Thursday, May 2, 2013

Memoirs of a Fat Runner Pt 1

I have developed a habit of posting long paragraphs about my running to Facebook. Today I remembered I have this dusty space I can use and decided to post here instead. So ha!

I have a big, scary run coming up on May 12th. It is an 8K technical race. I have run four 5K races in my life, the first two were years ago. The second two were this spring. When I started training in the fall I planned on using races to have external goals. I am a VERY slow runner, so these 5Ks have been great but slow. The last one was discouraging as I walked more of it than I had hoped.

There's the context. I am training for this race, so today went for a run. I was aiming for 6K, it ended up being a 5.91K. I am on vacation in an area I sort of know, but it doesn't have much for loops that I know of. This means the run was an out-and-back style run.

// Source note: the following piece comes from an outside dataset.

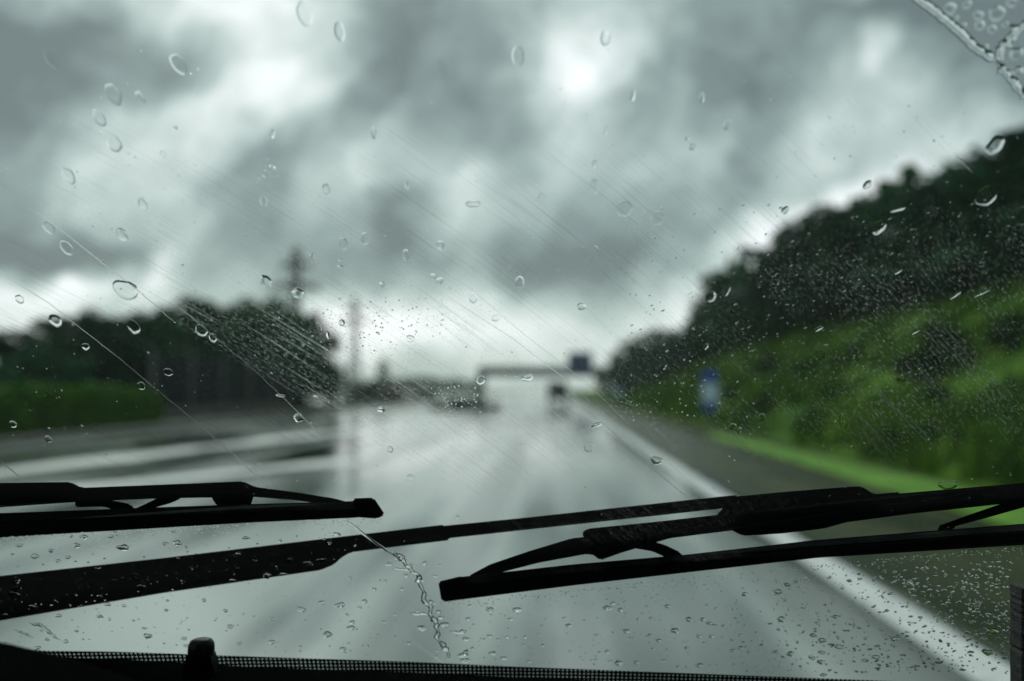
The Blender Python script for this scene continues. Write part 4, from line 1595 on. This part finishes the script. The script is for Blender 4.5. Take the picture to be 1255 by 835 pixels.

I should never do these. I need loops. But they do make for an interesting study of my own psychology.

For the first kilometre or so going out I am hopeful and excited. I am determined to have a great run and am totally convinced that this run will be a lot better than the last one. The I have figured out my problems from the last one and all will be good.

However after a while I hit a wall, and I become very negative. I think it's because I am going straight out, so every step is taking me further from my end point, and that every piece of road will have to be done again in reverse. I try to use all my psychological tricks (just go to that post there, then re-evaluate to keep going and other such short goals) but they don't work. I will just stop running suddenly, even while my conscious brain is trying to play these tricks.

I start thinking that running sucks, and hills suck, and everything sucks. I suck. I start thinking that I just can't run and that there is no way I can survive this race. There are a lot of "can't" thoughts. I use lots of tricks to keep going - my favourite is pretending to slice these thoughts out of the air with a sword - but it is very hard to stay positive.


Then I turn around, and the sun comes out. The way back is completely different. Suddenly it is all "can" thinking. The small goals work perfectly, and I am able to finish intervals. Suddenly I am running towards my goal again, and I am confident and happy and love running.


This is why I should only do loops. They don't have the same bizarre swings of thought patterns.



This has been long. Sorry. However I have one last thought. I think one of the hardest things for me is trying to find the difference between when I am just not pushing hard enough and letting my brain give up versus when I am actually at the limits of my physical ability. My body will just stop running sometimes and I wonder if this is it telling me I am at my limits. After all there is only so much a 250 lb asthmatic body can do. So the question I leave you with is: how do you know your limits?